Acima de tudo, a Rússia e a China aparecem como muito mais respeitadoras dos seus parceiros do que os Ocidentais. Elas jamais exigem reformas estruturais, quer económicas, quer políticas. O caso ucraniano mostra aos olhos de todos que Moscovo não busca tomar o Poder em Kiev ou em ocupar a Ucrânia, mas em afastar a OTAN e em combater os banderistas (os « neo-nazis » na terminologia do Kremlin). Nada mais legítimo, mesmo se o método é brutal.
Na prática, assiste-se ao fim de quatro séculos de domínio dos
Ocidentais e dos seus Impérios. É um confronto entre maneiras de pensar
diferentes. - Os Ocidentais já só pensam em termos de semanas. Com esta
miopia, podem ter a impressão que os Estados Unidos estão certos e os
Russos errados. Pelo contrário, o resto do mundo pensa em décadas, ou
até mesmo em séculos. Neste caso, não há dúvida de que os Russos estão
certos e os Ocidentais, no seu conjunto, estão errados.
Além disso, os Ocidentais
rejeitam o Direito Internacional.
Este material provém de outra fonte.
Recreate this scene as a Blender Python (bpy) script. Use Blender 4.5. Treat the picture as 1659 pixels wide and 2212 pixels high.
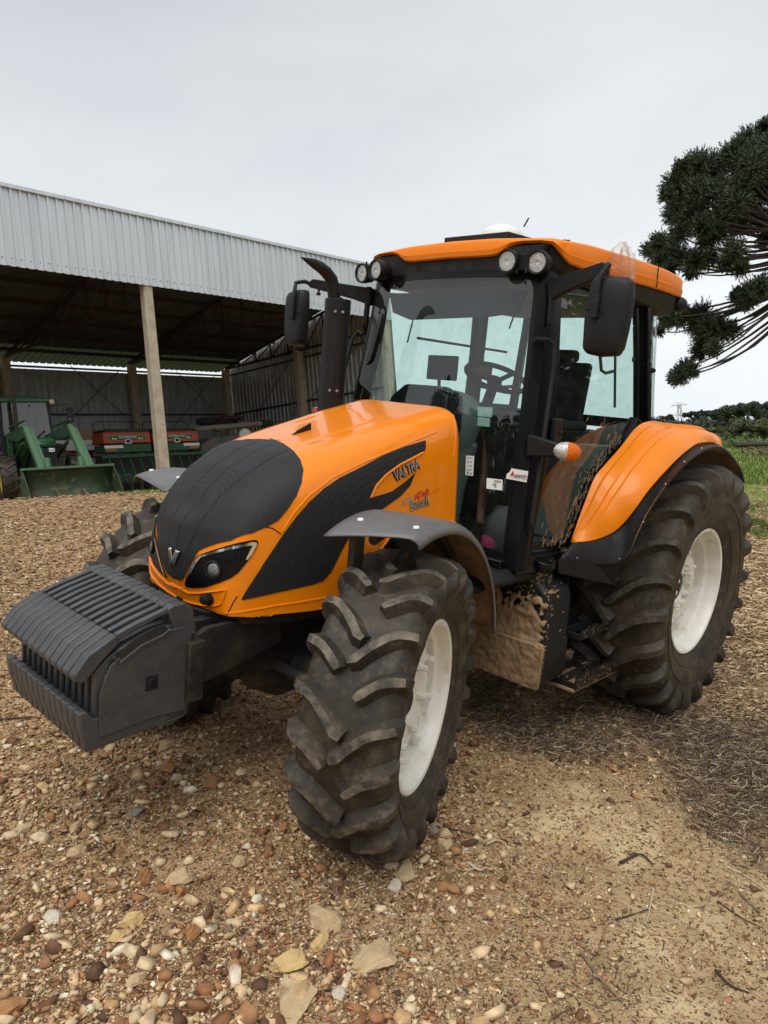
import bpy, bmesh, math, random
import numpy as np
from mathutils import Vector, Matrix, Euler
from mathutils.bvhtree import BVHTree
from mathutils.geometry import delaunay_2d_cdt
from math import radians as R, pi, sin, cos, sqrt
rng = np.random.default_rng(7); random.seed(7)
scene = bpy.context.scene
for o in list(bpy.data.objects): bpy.data.objects.remove(o)
COL = scene.collection

# ------------------------------------------------------------------ camera
# the yard slopes: the tractor stands square on that slope, RW turns its frame into the level world
RW = Matrix(((0.99938255, 0.0066546, -0.03449998), (0, 0.98190067, 0.18939662), (0.03513581, -0.18927967, 0.98129439)))
CAM_T = Vector((5.0437, 2.81546, 2.00275)); YAW, PITCH, ROLL, FPX = 3.88164, 0.16488, 0.0877, 1563.3023
_fw = Vector((cos(PITCH)*cos(YAW), cos(PITCH)*sin(YAW), -sin(PITCH))); _rt = Vector((sin(YAW), -cos(YAW), 0)); _up = _rt.cross(_fw)
CR = cos(ROLL)*_rt + sin(ROLL)*_up; CU = -sin(ROLL)*_rt + cos(ROLL)*_up; CF = _fw
CAM_W = RW @ CAM_T
cd = bpy.data.cameras.new('camera'); cam = bpy.data.objects.new('camera', cd); COL.objects.link(cam)
cd.sensor_fit = 'HORIZONTAL'; cd.sensor_width = 36; cd.lens = 36*FPX/1659; cd.clip_start = .05; cd.clip_end = 3000
_m = Matrix((RW@CR, RW@CU, -(RW@CF))).transposed().to_4x4(); _m.translation = CAM_W
cam.matrix_world = _m; scene.camera = cam
scene.render.resolution_x = 768; scene.render.resolution_y = 1024

# ------------------------------------------------------------------ world, sun, exposure
world = bpy.data.worlds.new('World'); scene.world = world; world.use_nodes = True
nt = world.node_tree; nt.nodes.clear()
def N(t, **k):
    n = nt.nodes.new(t)
    for a, b in k.items(): setattr(n, a, b)
    return n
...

Atacaram a Jugoslávia e a Líbia sem
autorização do Conselho de Segurança e mentiram para atacar o
Afeganistão e o Iraque. Eles só aceitam as regras que eles próprios
estabelecem. Pelo contrário, os outros Estados aspiram a um mundo
multipolar em que cada actor pensaria em função da sua própria cultura.
Estão cientes que só o Direito Internacional permitirá preservar a paz
no mundo tal como eles o sonham.
Talvez mais do que confrontar a Rússia e a China, os Estados Unidos tenham escolhido recuar para dentro do seu império : isolar o Ocidente, para assim manter aí a sua hegemonia.
Desde 2001, todos os dirigentes mundiais consideram os Ocidentais, e particularmente os Estados Unidos, como predadores feridos. Não ousando enfrentá-los, buscam a maneira de os acompanhar gentilmente até à última morada. Mas, ninguém havia imaginado que eles iriam isolar-se para morrer.